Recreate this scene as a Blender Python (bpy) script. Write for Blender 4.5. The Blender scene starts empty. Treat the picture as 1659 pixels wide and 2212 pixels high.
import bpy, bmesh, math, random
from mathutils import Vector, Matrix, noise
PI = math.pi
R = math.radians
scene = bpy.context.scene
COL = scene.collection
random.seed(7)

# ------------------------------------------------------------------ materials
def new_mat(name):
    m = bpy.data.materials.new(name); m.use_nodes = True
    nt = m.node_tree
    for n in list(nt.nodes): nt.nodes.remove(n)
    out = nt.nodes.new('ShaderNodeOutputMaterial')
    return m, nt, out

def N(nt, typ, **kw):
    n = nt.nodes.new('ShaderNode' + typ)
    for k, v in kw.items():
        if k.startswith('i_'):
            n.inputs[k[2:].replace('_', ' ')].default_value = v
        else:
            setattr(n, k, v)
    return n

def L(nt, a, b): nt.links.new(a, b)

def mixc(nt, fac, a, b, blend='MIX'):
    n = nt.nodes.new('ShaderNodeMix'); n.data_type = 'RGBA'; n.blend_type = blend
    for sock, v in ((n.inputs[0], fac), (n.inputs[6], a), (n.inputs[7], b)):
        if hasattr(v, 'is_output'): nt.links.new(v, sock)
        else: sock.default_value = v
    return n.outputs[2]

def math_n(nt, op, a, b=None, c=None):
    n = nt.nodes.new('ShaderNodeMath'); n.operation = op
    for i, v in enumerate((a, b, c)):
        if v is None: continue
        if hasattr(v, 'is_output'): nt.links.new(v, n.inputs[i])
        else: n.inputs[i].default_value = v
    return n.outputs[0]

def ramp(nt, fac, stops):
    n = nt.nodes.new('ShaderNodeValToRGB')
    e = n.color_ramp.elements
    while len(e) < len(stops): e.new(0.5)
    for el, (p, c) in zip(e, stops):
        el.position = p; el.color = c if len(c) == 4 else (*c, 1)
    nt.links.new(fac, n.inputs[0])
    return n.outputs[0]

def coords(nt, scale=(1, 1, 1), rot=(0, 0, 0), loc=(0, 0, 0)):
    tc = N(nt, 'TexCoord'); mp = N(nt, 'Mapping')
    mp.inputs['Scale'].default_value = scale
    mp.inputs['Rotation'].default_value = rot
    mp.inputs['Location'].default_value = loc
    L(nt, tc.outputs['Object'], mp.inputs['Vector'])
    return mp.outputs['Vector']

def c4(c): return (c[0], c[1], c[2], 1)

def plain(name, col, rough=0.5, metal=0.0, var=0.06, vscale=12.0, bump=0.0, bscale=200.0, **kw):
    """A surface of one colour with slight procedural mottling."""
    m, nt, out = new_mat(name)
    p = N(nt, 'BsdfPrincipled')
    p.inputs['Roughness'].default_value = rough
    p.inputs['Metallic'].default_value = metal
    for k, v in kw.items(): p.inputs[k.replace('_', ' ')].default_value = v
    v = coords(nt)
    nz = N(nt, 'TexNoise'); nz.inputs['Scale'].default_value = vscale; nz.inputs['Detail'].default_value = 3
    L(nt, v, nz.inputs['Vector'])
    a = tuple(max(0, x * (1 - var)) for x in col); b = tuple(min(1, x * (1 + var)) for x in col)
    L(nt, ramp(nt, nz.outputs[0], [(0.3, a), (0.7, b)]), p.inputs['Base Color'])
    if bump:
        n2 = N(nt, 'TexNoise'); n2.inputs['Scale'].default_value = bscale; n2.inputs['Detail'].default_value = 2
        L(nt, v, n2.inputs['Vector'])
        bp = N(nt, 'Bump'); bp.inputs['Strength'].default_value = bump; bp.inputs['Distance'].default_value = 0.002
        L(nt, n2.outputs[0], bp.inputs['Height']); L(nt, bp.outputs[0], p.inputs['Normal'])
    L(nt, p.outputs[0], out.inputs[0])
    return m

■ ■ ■

• [GIVEN EXERCISE]: Print the listing above in full, exactly as it is.

• [TASK ANSWER]:
Recreate this scene as a Blender Python (bpy) script. Write for Blender 4.5. The Blender scene starts empty. Treat the picture as 1659 pixels wide and 2212 pixels high.
import bpy, bmesh, math, random
from mathutils import Vector, Matrix, noise
PI = math.pi
R = math.radians
scene = bpy.context.scene
COL = scene.collection
random.seed(7)

# ------------------------------------------------------------------ materials
def new_mat(name):
    m = bpy.data.materials.new(name); m.use_nodes = True
    nt = m.node_tree
    for n in list(nt.nodes): nt.nodes.remove(n)
    out = nt.nodes.new('ShaderNodeOutputMaterial')
    return m, nt, out

def N(nt, typ, **kw):
    n = nt.nodes.new('ShaderNode' + typ)
    for k, v in kw.items():
        if k.startswith('i_'):
            n.inputs[k[2:].replace('_', ' ')].default_value = v
        else:
            setattr(n, k, v)
    return n

def L(nt, a, b): nt.links.new(a, b)

def mixc(nt, fac, a, b, blend='MIX'):
    n = nt.nodes.new('ShaderNodeMix'); n.data_type = 'RGBA'; n.blend_type = blend
    for sock, v in ((n.inputs[0], fac), (n.inputs[6], a), (n.inputs[7], b)):
        if hasattr(v, 'is_output'): nt.links.new(v, sock)
        else: sock.default_value = v
    return n.outputs[2]

def math_n(nt, op, a, b=None, c=None):
    n = nt.nodes.new('ShaderNodeMath'); n.operation = op
    for i, v in enumerate((a, b, c)):
        if v is None: continue
        if hasattr(v, 'is_output'): nt.links.new(v, n.inputs[i])
        else: n.inputs[i].default_value = v
    return n.outputs[0]

def ramp(nt, fac, stops):
    n = nt.nodes.new('ShaderNodeValToRGB')
    e = n.color_ramp.elements
    while len(e) < len(stops): e.new(0.5)
    for el, (p, c) in zip(e, stops):
        el.position = p; el.color = c if len(c) == 4 else (*c, 1)
    nt.links.new(fac, n.inputs[0])
    return n.outputs[0]

def coords(nt, scale=(1, 1, 1), rot=(0, 0, 0), loc=(0, 0, 0)):
    tc = N(nt, 'TexCoord'); mp = N(nt, 'Mapping')
    mp.inputs['Scale'].default_value = scale
    mp.inputs['Rotation'].default_value = rot
    mp.inputs['Location'].default_value = loc
    L(nt, tc.outputs['Object'], mp.inputs['Vector'])
    return mp.outputs['Vector']

def c4(c): return (c[0], c[1], c[2], 1)

def plain(name, col, rough=0.5, metal=0.0, var=0.06, vscale=12.0, bump=0.0, bscale=200.0, **kw):
    """A surface of one colour with slight procedural mottling."""
    m, nt, out = new_mat(name)
    p = N(nt, 'BsdfPrincipled')
    p.inputs['Roughness'].default_value = rough
    p.inputs['Metallic'].default_value = metal
    for k, v in kw.items(): p.inputs[k.replace('_', ' ')].default_value = v
    v = coords(nt)
    nz = N(nt, 'TexNoise'); nz.inputs['Scale'].default_value = vscale; nz.inputs['Detail'].default_value = 3
    L(nt, v, nz.inputs['Vector'])
    a = tuple(max(0, x * (1 - var)) for x in col); b = tuple(min(1, x * (1 + var)) for x in col)
    L(nt, ramp(nt, nz.outputs[0], [(0.3, a), (0.7, b)]), p.inputs['Base Color'])
    if bump:
        n2 = N(nt, 'TexNoise'); n2.inputs['Scale'].default_value = bscale; n2.inputs['Detail'].default_value = 2
        L(nt, v, n2.inputs['Vector'])
        bp = N(nt, 'Bump'); bp.inputs['Strength'].default_value = bump; bp.inputs['Distance'].default_value = 0.002
        L(nt, n2.outputs[0], bp.inputs['Height']); L(nt, bp.outputs[0], p.inputs['Normal'])
    L(nt, p.outputs[0], out.inputs[0])
    return m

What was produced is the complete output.